The present disclosure may advantageously be applied to the rinse aid dispenser of the dishwasher 10. The expected lifetime of a household dishwasher is approximately 2,600 cycles (10 years×260 cycles per year). Currently, a single dose of rinse aid (approximately 3 mL) is dispensed per cycle. One of the problems with providing a lifetime supply of rinse aid is that, at this concentration, it would require a supply tank with a capacity of approximately 7.8 L, a volume too large to be accommodated in a dishwasher without increasing the size or footprint of the dishwasher beyond the current standardized dimensions. The present disclosure provides a super-concentrated rinse aid (i.e. approximately 8-10 times the normal concentration), thereby reducing the amount of rinse aid needed per cycle by a factor of 8-10 (to approximately 0.3-0.38 mL). Thus, the size of the rinse aid supply tank need only have a volume of around 0.8-1.0 L, which can be easily accommodated within a dishwasher having current standardized dimensions.
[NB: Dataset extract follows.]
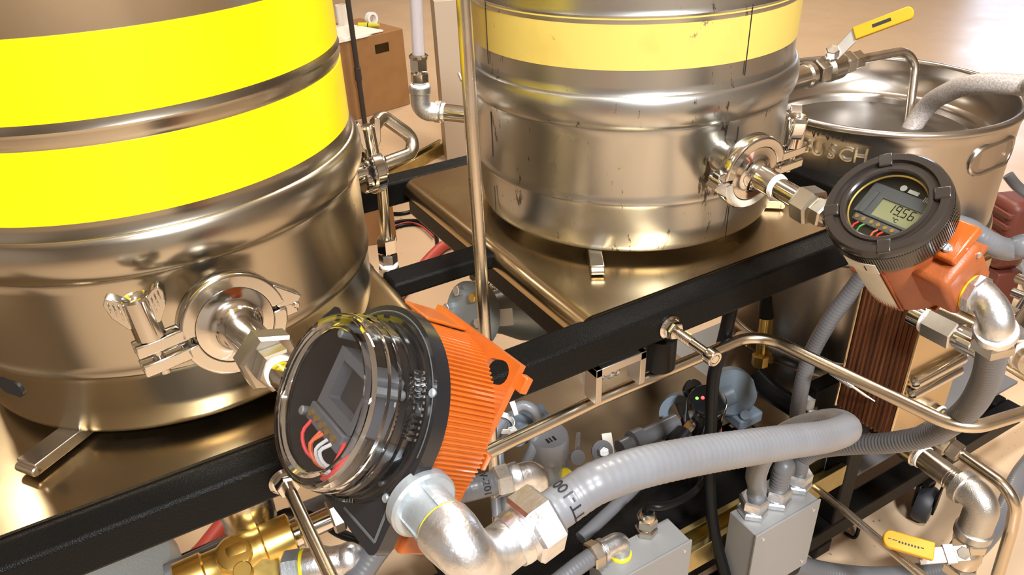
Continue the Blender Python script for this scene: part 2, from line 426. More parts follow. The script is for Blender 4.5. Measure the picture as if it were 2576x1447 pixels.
def band(g, c, r, z0, z1, th=.0008):
    return g.lathe([(r-.0015,z0),(r+th,z0+.0004),(r+th,z1-.0004),(r-.0015,z1)], Matrix.Translation((c.x,c.y,0)), 128)
def keg(label, c, mtl, bands, ymat, slots=()):
    t = thing('beer_keg', label, 'keg', (c.x,c.y,ZB))
    M = Matrix.Translation((c.x,c.y,0))
    body = part('body', G().lathe(keg_profile(.60), M, 128), mtl, t, ang=40)
    for z0, z1 in bands:
        part('painted_band', band(G(), c, .1955, z0, z1), ymat, t, label='yellow painted band')
    for d in slots:
        n = V((d.x-c.x, d.y-c.y, 0)).normalized(); Ms = fr(V((c.x,c.y,d.z))+n*.1952, n, ZA.cross(n))
        part('drain_slot', G().prism(slot2(0,0,.014,.008,0), -.012, .0006, Ms), m_ink, t, label='dark drain slot in the foot ring')
    return t
keg('steel keg with two bright yellow bands, nearest the camera', K1, m_keg1, ((.288,.345),(.2135,.270)), m_yel1, (V((-.107,.676,.057)), V((.151,.628,.056))))
k2o = keg('scuffed steel keg with one faded pale yellow band', K2, m_keg2, ((.2275,.2815),), m_yel2)
def cylhit(px, py, c, r):
    v = ray(px,py); o = CAM-V((c.x,c.y,CAM.z)); A = v.x**2+v.y**2; B = 2*(v.x*o.x+v.y*o.y); Cc = o.x**2+o.y**2-r*r
    return CAM+v*((-B-math.sqrt(max(B*B-4*A*Cc,0)))/(2*A))
for px, py in ((1868,230),(1236,300)):
    h = cylhit(px, py, K2, .1965); n = V((h.x-K2.x,h.y-K2.y,0)).normalized()
    for r, z0, z1 in ((.1967,.212,.284),(.1968,.100,.156),(.1966,.020,.060)):
        part('pen_line', G().box((-.0005,-.0003,z0), (.0005,.0003,z1), fr(V((K2.x,K2.y,0))+n*r, ZA, ZA.cross(n))), m_ink, k2o, label='thin black pen line')

# the third keg: open collar with embossed lettering
t = thing('beer_keg', 'open-topped steel keg with embossed BUSCH lettering on its collar', 'keg', (K3.x,K3.y,-.525))
M = Matrix.Translation((K3.x,K3.y,0)); RT = .070; zb = -.525
prof = [(.150,zb+.05),(.180,zb+.004),(.188,zb),(.193,zb+.01),(.195,zb+.06),(.197,zb+.07)]
for zc in (-.34,-.13):
    prof += [(.1965,zc-.02)]+[(.1965+.006*max(0,math.cos(-pi/2+pi*i/10))**.8, zc+.018*math.sin(-pi/2+pi*i/10)) for i in range(11)]
prof += [(.1965,-.075),(.196,-.055)]
col_o = [(.196,-.055),(.1965,-.03),(.198,.045),(.2005,.058)]
for i in range(9):
    a = -pi*.2+pi*1.2*i/8; col_o.append((.1975+.006*math.cos(a), RT-.006+.006*math.sin(a)))
col_o += [(.192,.050),(.187,.028),(.174,.014),(.154,.015),(.150,.010),(.150,-.40),(.002,-.42)]
body = part('body', G().lathe(prof+col_o[1:], M, 128, caps=False), m_keg3, t, ang=45)
part('shade_disc', G().cyl(M, .1498, -.06, .002, 64), m_dark, t, label='dark disc painting the shade inside the keg')  # added dark disc: interior shade painted across the keg opening
# embossed lettering bent round the collar
def on_cyl(vs, c, r, ang0, z0, flip=False):
    out = []
    for p in vs:
        a = ang0 + p.x/r
        out.append(V((c.x+(r+p.z)*math.cos(a), c.y+(r+p.z)*math.sin(a), z0+p.y)))
    return out
pB = PY(2095,385,K3.y-.18); 
def keg3hit(px, py, r=.199):
    v = ray(px,py); o = CAM-V((K3.x,K3.y,CAM.z)); A = v.x**2+v.y**2; B = 2*(v.x*o.x+v.y*o.y); Cc = o.x**2+o.y**2-r*r
    tt = (-B-math.sqrt(max(B*B-4*A*Cc,0)))/(2*A); return CAM+v*tt
hb = keg3hit(2092,384); ab = math.atan2(hb.y-K3.y, hb.x-K3.x)
for i, ch in enumerate('BUSCH'):
    vs, fs = text_mesh(ch, .028, .0026)
    vs = [V((p.x+(i-2)*.0195, p.y, p.z)) for p in vs]
    part('embossed_letter', G().add(on_cyl(vs, K3, .1982, ab, hb.z), fs), m_satin, t, ang=60)
hd = keg3hit(1998,350); ad = math.atan2(hd.y-K3.y, hd.x-K3.x)
part('embossed_dash', G().add(on_cyl([V((x,y,z)) for x,y,z in [(-.005,-.0025,-.001),(.005,-.0025,-.001),(.005,.0025,-.001),(-.005,.0025,-.001),(-.005,-.0025,.0016),(.005,-.0025,.0016),(.005,.0025,.0016),(-.005,.0025,.0016)]], K3, .198, ad, hd.z), [(0,3,2,1),(4,5,6,7),(0,1,5,4),(1,2,6,5),(2,3,7,6),(3,0,4,7)]), m_keg3, t)
# raised loops round the hand holes of the collar
hh = keg3hit(2505,395); ah = math.atan2(hh.y-K3.y, hh.x-K3.x)
P = [V((x,y,0)) for x,y in slot2(0,0,.060,.020,0)]; P.append(P[0])
part('hand_hole_rim', G().tube([on_cyl([p], K3, .1985, ah, hh.z)[0] for p in P], .0035, 8), m_keg3, t)
part('hand_hole', G().add(on_cyl([V((x,y,z)) for z in (-.001,.0012) for x,y in slot2(0,0,.060,.0175,0)], K3, .1985, ah, hh.z),
     [tuple(range(17,-1,-1)), tuple(range(18,36))]+[(i,(i+1)%18,18+(i+1)%18,18+i) for i in range(18)]), m_keg3, t, label='hand hole in the collar')
hs = keg3hit(2078,337); as_ = math.atan2(hs.y-K3.y, hs.x-K3.x)
P = [V((-.030+.0021*i, .006*math.sin(i*1.9)+.003*math.sin(i*.7), 0)) for i in range(30)]
part('pen_scribble', G().tube([on_cyl([p], K3, .1995, as_, hs.z)[0] for p in P], .0007, 6), m_ink, t, label='black pen scribble near the rim')

# ================================================================== sanitary clamps and probe fittings
def tri_clamp(label, O, ax, side, group='sanitary clamps', rot=.5):
    """O centre on the joint, ax = nozzle axis, side = direction of the ears and wing nut"""
    t = thing('tri_clamp', label, 'clamp', O-V((0,0,.041)), group)
    M = fr(O, ax, side); rp = [(.0300,-.008),(.0405,-.008),(.0415,-.0065),(.0415,.0065),(.0405,.008),(.0300,.008),(.0335,.0)]
    for nm, a0, a1, sg in (('clamp_half',.10,pi-.06,1),('clamp_half',pi+.06,2*pi-.10,-1)):
        g = G().lathe(rp, M, 40, a0, a1, closed=True)
        # forked ear
        for zz in (-.0055,.0055):
            g.box((.036,sg*.003 if sg > 0 else -.013,zz-.0025), (.072,.013 if sg > 0 else -.003,zz+.0025), M)
        g.box((-.050,-.002 if sg < 0 else 0,-.0055), (-.036,.012 if sg > 0 else 0.0,.0055), M) if sg > 0 else g.prism([(-.036,-.02),(-.034,0),(-.05,.004),(-.056,-.002)], -.0075, .0075, M)
        part(nm, g, m_chrome, t, bevel=.0012)
    part('hinge_pin', G().cyl(M @ Matrix.Translation((-.049,.004,0)), .003, -.009, .009, 12, .001), m_chrome, t)
    up = M.col[1].to_3d() 
    if up.z < 0: up = -up
    B = fr(O+M.col[0].to_3d()*.058, up, ax)
    part('bolt', G().cyl(B, .0042, -.018, .03, 12, .0005), m_chrome, t)
    w = part('wing_nut', G().lathe([(.0095,.0135),(.0108,.0145),(.0108,.046),(.0095,.048),(.0060,.046),(.0045,.044)], B, 16), m_chrome, t, ang=30)
    for s in (-1,1):
        g = G(); Mw = B @ Matrix.Rotation(rot, 4, 'Z')
        g.prism([(s*.006,.026),(s*.011,.026),(s*.0185,.038),(s*.0205,.049),(s*.0180,.0535),(s*.0135,.052),(s*.006,.045)][::s], -.0058, .0058, Mw @ Matrix.Rotation(pi/2,4,'X'))
        for k in range(4): g.box((s*.0085+s*k*.0028-.0006,-.0066,.030+k*.004), (s*.0085+s*k*.0028+.0006,.0066,.046+k*.0015), Mw)
        part('wing', g, m_chrome, w, bevel=.0012)
    return t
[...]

Current rinse aids have approximately 50-90% by weight of water. At larger concentrations, rinse aids are poisonous, so it is dangerous to have them accessible. The present disclosure, which uses a super-concentrated rinse aid, provides the lifetime supply of rinse aid in a container which is non-refillable, inaccessible, and not openable by the user, in order to avoid any issues with coming into contact with the super-concentrated rinse aid.
While the invention has been specifically described in connection with certain specific embodiments thereof, it is to be understood that this is by way of illustration and not of limitation. Reasonable variation and modification are possible within the scope of the forgoing disclosure and drawings without departing from the spirit of the invention which is defined in the appended claims.